Using Facebook and Twitter, as well as her network of friends and colleagues, Perfetti asked for calculator donations, offering to pay the cost of shipping or physically picking up any that were close to her in Boston. Overall, she ended up with 20 calculators. “I only [collected calculators] the one time with the intent of reusing the calculators, but I moved states and took the calculators with me,” she told me. “My algebra students don’t have a use for them now, but my hope is that if I end up teaching a pre-calc or calc class again, they would be available for use for my students, who are in a similar situation as my former students were in Boston, financially speaking. I am unsure what the AP calc class did for calculators the year after I left.”
Steven Thompson, the math teacher in Baltimore, says he’ll probably do the same. “Another new math teacher in my building has 10 T1-83 calculators that her students just share.
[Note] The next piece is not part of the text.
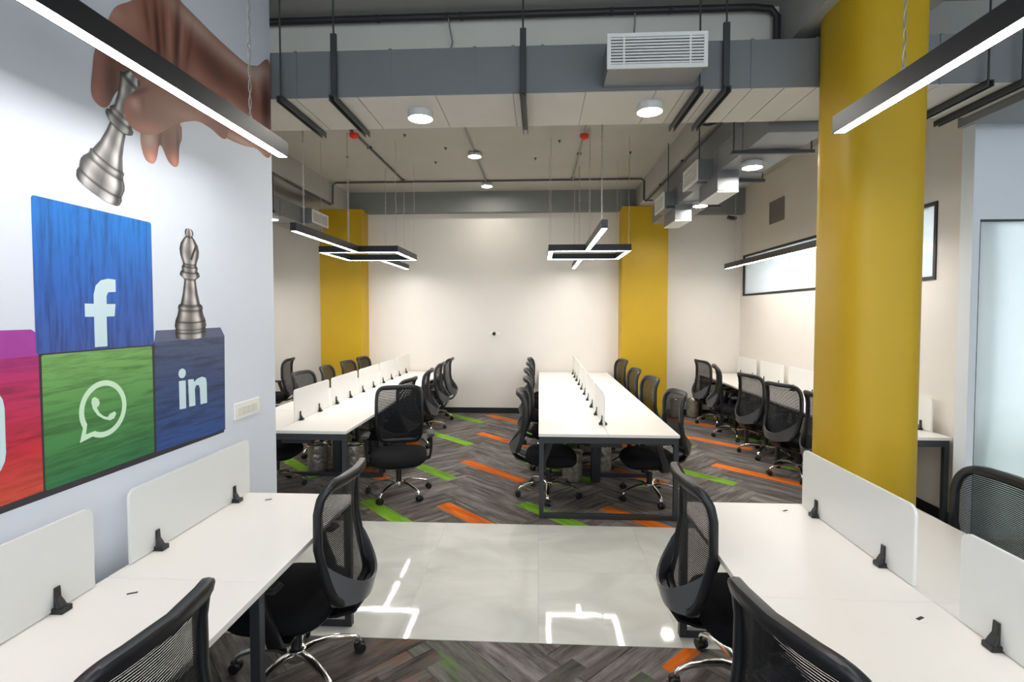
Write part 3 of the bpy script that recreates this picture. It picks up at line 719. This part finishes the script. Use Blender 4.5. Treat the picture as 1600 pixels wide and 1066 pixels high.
BX(-3.582, -3.42, 7.6, 8.2, 3.15, 3.38, 'takeoff_box', M['duct'], ld, bevel=0.002)
grille(ld, (-3.42, 7.6, 3.165), (0, 1, 0), (0, 0, 1), 0.58, 0.2, 8, (1, 0, 0), bars=None)
# wall vent on the right wall
vt = thing('wall_vent', 'dark square louvred vent high on the right wall above the window', 'vent', (RX, 7.78, 3.135))
grille(vt, (0, 0.23, 0), (0, -1, 0), (0, 0, 1), 0.46, 0.33, 9, (-1, 0, 0), bars=None, fr=0.012)
for o in vt.children_recursive:
    o.data.materials.clear(); o.data.materials.append(M['vent']); o.data.materials.append(M['hollow'])

# conduits
def conduit(name, path, r, m, label, cat='pipe', clamps=()):
    t = thing(name, label, cat)
    MB().tube(path, r, 10).build('tube', M[m], t, smooth=50)
    for c_, ax in clamps:
        d = (0.03, 0.06, 0.03) if ax == 'x' else (0.06, 0.03, 0.03)
        MB().box(c_, d).build('clamp', M[m], t, bevel=0.004)
    return t
def arc(c, r, a0, a1, ax, n=5):
    out = []
    for i in range(n + 1):
        a = math.radians(a0 + (a1 - a0) * i / n); p = [r * math.cos(a), r * math.sin(a)]
        out.append((c[0] + p[0], c[1], c[2] + p[1]) if ax == 'xz' else (c[0] + p[0], c[1] + p[1], c[2]))
    return out
conduit('conduit_pipe', [(-3.3, 3.66, 3.885), (-1.0, 3.66, 3.885), (1.45, 3.66, 3.885), (1.58, 3.66, 3.87), (1.62, 3.66, 3.82), (1.62, 3.66, 3.535)], 0.024, 'pipe_black',
        'thick black pipe along the ceiling edge above the cross duct', clamps=[((-1.15, 3.665, 3.887), 'x'), ((-0.65, 3.665, 3.887), 'x'), ((-0.55, 3.665, 3.887), 'x'), ((0.5, 3.665, 3.887), 'x'), ((0.9, 3.665, 3.887), 'x')])
conduit('conduit_pipe', [(-3.34, 8.2, 3.56), (-3.33, 8.2, 3.87), (-3.28, 8.2, 3.90), (1.60, 8.2, 3.90), (1.642, 8.2, 3.87), (1.642, 8.2, 3.61), (1.645, 8.2, 3.575), (1.67, 8.2, 3.565), (1.78, 8.2, 3.565)], 0.014, 'pipe',
        'thin dark conduit crossing the ceiling just in front of the back beam')
conduit('conduit_pipe', [(1.70, 8.3, 3.575), (1.70, 4.7, 3.575)], 0.016, 'pipe', 'dark conduit running along under the right beam', clamps=[((1.70, 7.3, 3.585), 'y'), ((1.70, 6.2, 3.585), 'y')])
conduit('conduit_pipe', [(-3.42, 8.3, 3.58), (-3.42, 4.3, 3.58)], 0.02, 'pipe', 'dark conduit running along under the left beam past the mural wall')
conduit('conduit_pipe', [(-0.85, 4.06, 3.90), (-0.85, 8.5, 3.90)], 0.013, 'pipe_grey', 'grey conduit linking the two ceiling downlights above the aisle', clamps=[((-0.85, 5.4, 3.905), 'y')])
conduit('conduit_pipe', [(-2.16, 4.06, 3.90), (-2.16, 8.12, 3.90)], 0.014, 'pipe', 'conduit on the ceiling above the left bench ending at a junction', clamps=[((-2.16, 6.5, 3.903), 'y'), ((-2.16, 8.1, 3.903), 'y')])
conduit('conduit_pipe', [(0.53, 4.06, 3.90), (0.53, 8.15, 3.90)], 0.014, 'pipe_grey', 'conduit on the ceiling above the centre bench', clamps=[((0.53, 6.9, 3.903), 'y'), ((0.53, 8.1, 3.903), 'y')])
conduit('flexible_cable', [(-0.64, 3.655, 3.87), (-0.63, 3.65, 3.80), (-0.61, 3.645, 3.7), (-0.63, 3.64, 3.62), (-0.66, 3.64, 3.53)], 0.006, 'pipe_grey', 'short loose grey cable dropping to the duct from the black pipe', 'cable')
conduit('flexible_cable', [(0.66, 3.655, 3.87), (0.66, 3.65, 3.80), (0.645, 3.64, 3.65), (0.64, 3.64, 3.53)], 0.006, 'pipe_grey', 'loose grey cable dropping behind the white grille from the black pipe', 'cable')
cc = MB()
for k in range(3):
    cc.tube([(1.52 + (0.15 + 0.01 * k) * math.cos(2 * PI * i / 28), 4.62 + 0.17 * math.sin(2 * PI * i / 28), 3.51 + 0.02 * k + 0.012 * math.sin(3 * 2 * PI * i / 28 + k)) for i in range(28)], 0.011, 8, closed=True)
tag(cc.build('cable_coil', M['pipe_black'], smooth=50), 'coil of black cable tied up under the right beam behind the cross duct', 'cable')
# fire detectors with red caps
for (x, y, lb) in ((-2.16, 5.95, 'red capped fire detector on the ceiling above the left bench'), (0.53, 6.12, 'red capped fire detector on the ceiling above the centre bench')):
    t = thing('fire_detector', lb, 'detector', (x, y, CZ), group='red fire detectors')
    MB().lathe([(0.055, 0), (0.055, -0.02), (0.05, -0.03)], n=20).build('base', M['lamphouse'], t, smooth=40)
    MB().lathe([(0.052, -0.03), (0.055, -0.05), (0.045, -0.075), (0.02, -0.09)], n=20).build('cap', M['red'], t, smooth=50)
# small sensor on the back wall corner
t = thing('wall_sensor', 'small black sensor on a bracket high in the right back corner', 'sensor', (3.32, BY, 3.42))
MB().cyl((0, 0, 0), (0, -0.10, 0), 0.016, n=10).build('bracket', M['pipe_black'], t)
MB().cyl((-0.09, -0.10, 0.02), (0.05, -0.10, -0.005), 0.032, n=12).build('body', M['pipe_black'], t, smooth=40)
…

I think some were given to her by friends — I think one she took from her fiancé,” he told me. “Stuff like that. People just scrounge around and do what they have to do.”
But ultimately, he says, things need to change systemically; it’s not sustainable for teachers to delve into their own checking accounts or rely on friends for borrowed old calculators. “The bottom line is that we need to invest a lot more money in education. Education is underfunded in a million different ways. To change that, the school district won’t just find the money themselves,” he said. “I think what really needs to happen is teachers need to get organized and fight for funding. The teachers in Chicago just went on strike. I think that’s the only thing that’s really going to change this. We live in a very rich country, but the money we could use for that is spent on other things. It’s something that needs to change.”